San Francisco's housing market is so dire, people need to make over $300,000 a year to afford the typical home
- The household income required to buy a typical home in San Francisco is now $303,000, according to a report from Paragon Real Estate.
- Only 12% of households in the city can afford the median-priced home.
- The high cost of living is making it harder for tech companies and non-profit organizations to recruit and retain employees in San Francisco.
Being part of San Francisco's middle class doesn't mean you can afford middle-class living.
A new report from Paragon Real Estate reveals that the household income now required to buy a median-priced home in San Francisco reached an all-time-high of $303,000 in December.
That means a person who wants to buy property in the city needs a mid-six-figure salary in order to afford the 20% down payment on a $1.5 million home - the median sale price of a single-family home in San Francisco last quarter.
According to Paragon Real Estate, only 12% of households in San Francisco can afford it.

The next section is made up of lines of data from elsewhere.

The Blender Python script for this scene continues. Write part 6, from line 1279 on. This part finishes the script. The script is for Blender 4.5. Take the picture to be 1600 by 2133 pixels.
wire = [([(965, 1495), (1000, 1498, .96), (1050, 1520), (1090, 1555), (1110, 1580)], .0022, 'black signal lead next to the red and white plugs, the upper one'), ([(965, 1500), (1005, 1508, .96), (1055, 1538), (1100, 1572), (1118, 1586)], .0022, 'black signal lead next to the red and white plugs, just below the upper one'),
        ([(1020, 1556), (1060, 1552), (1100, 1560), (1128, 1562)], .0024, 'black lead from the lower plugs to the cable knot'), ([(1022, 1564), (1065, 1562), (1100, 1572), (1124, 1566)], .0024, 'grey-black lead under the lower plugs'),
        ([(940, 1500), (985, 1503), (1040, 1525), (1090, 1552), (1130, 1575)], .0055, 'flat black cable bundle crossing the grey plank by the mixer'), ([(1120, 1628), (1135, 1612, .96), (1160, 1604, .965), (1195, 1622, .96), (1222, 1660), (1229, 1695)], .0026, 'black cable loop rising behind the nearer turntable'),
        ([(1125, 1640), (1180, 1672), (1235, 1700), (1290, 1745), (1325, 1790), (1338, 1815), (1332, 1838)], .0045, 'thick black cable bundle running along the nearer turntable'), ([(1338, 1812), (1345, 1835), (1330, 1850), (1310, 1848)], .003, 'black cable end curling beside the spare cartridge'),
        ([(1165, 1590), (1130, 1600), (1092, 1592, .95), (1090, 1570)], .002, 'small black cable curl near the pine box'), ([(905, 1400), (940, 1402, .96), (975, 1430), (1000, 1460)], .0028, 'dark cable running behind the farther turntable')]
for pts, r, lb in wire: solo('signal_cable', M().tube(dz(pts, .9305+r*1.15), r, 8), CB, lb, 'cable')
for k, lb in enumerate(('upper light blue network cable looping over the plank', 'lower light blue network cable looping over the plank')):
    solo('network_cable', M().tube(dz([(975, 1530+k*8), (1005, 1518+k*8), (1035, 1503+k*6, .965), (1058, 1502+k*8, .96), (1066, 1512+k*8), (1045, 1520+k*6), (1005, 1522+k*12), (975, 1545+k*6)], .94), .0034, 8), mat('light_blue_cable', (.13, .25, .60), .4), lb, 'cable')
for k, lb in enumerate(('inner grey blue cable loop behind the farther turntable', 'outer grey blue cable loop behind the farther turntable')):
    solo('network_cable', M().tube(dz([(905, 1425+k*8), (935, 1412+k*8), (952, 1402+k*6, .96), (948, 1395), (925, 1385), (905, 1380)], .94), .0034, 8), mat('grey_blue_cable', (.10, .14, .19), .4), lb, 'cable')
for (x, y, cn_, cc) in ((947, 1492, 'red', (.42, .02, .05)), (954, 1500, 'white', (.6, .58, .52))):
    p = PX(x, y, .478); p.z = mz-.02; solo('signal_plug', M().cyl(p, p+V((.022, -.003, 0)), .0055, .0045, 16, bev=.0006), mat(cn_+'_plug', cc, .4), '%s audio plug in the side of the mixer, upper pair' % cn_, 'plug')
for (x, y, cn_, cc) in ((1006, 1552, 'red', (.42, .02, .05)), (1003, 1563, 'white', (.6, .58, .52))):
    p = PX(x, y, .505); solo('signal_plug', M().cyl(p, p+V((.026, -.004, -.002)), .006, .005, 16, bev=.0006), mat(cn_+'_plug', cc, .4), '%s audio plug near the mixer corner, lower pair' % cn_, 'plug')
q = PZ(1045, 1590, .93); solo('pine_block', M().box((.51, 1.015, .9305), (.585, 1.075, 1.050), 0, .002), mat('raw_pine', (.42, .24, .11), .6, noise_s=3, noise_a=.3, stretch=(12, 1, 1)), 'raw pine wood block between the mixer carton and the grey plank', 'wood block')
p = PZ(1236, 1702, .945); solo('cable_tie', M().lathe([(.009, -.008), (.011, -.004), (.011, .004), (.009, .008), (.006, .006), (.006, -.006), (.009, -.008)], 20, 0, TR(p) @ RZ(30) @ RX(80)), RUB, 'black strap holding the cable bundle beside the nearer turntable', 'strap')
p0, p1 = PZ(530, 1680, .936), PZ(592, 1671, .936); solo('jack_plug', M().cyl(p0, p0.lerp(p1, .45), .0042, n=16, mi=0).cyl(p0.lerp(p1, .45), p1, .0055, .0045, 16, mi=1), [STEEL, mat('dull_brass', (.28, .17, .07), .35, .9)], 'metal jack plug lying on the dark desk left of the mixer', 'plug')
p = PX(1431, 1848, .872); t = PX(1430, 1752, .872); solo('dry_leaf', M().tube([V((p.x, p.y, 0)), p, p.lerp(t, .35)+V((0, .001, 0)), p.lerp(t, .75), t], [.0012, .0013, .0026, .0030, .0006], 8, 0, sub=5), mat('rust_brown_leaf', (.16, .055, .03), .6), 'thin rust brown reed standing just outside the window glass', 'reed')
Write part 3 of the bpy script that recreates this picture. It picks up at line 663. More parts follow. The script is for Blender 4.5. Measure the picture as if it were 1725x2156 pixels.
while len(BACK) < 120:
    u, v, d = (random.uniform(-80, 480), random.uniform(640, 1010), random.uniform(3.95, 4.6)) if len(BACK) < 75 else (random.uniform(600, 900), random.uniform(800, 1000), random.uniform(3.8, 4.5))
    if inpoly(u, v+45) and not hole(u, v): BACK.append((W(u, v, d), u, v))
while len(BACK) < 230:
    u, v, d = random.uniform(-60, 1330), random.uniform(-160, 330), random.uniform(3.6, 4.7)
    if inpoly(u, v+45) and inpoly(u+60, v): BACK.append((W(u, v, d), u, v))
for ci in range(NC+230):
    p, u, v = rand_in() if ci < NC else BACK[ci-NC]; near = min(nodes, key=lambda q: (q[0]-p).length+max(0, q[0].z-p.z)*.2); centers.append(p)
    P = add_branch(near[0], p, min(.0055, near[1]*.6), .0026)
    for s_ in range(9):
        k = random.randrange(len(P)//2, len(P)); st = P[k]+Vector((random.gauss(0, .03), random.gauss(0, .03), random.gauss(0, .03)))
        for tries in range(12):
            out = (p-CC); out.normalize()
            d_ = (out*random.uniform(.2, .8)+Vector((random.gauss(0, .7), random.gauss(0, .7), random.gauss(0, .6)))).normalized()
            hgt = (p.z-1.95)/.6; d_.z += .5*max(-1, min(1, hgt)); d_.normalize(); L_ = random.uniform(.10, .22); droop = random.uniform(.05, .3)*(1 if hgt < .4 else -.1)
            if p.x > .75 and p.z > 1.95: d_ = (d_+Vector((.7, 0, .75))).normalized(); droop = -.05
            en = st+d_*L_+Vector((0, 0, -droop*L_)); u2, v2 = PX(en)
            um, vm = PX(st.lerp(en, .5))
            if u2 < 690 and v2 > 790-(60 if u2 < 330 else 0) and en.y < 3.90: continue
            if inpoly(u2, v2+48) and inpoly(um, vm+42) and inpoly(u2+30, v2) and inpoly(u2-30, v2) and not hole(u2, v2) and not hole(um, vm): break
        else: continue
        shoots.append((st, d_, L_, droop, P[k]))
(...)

Patrick Carlisle, the chief market analyst at Paragon who worked on the report, has said low housing affordability is the greatest economic and social issue issue facing the Bay Area.
San Francisco, one of the epicenters of the tech industry, does not have enough dwellings to house all of its workers. Tech companies frequently locate their campuses in areas without much nearby housing, and tech workers often use their high salaries and stock options to bid up home prices.
Even tech workers can't afford to live in the Bay Area
The report was unsurprising but still unsettling for Bay Area residents.
Katherine Maher, executive director of the Wikimedia Foundation, wrote on Twitter, "As a non-profit employer, I cannot see how we reconcile this with a future for our organization in San Francisco."
The non-profit was founded in St. Petersburg, Florida, and moved to San Francisco in 2008. Maher said that fewer than two-thirds of Wikimedia Foundation's staff work out of the city office. The organization has embraced remote work and seen "tremendous benefits."
Maher said the findings of the Paragon Real Estate report are "nonsensical" to the group's staff and donors, and the high cost of living hurts their ability to recruit and retain employees.
"Our local employees, particularly the younger ones, struggle to make ends meet. They leave when they start families. How can we be an equitable employer when only those who can afford to work for us, do?" Maher said on Twitter.
Mike Rosenberg, a reporter with the Seattle Times who previously worked at the San Jose Mercury News, responded to the report with some free advice for millennial homebuyers.
"You'd need to avoid eating 33,600 avocado toasts a year to generate $303,000," he said.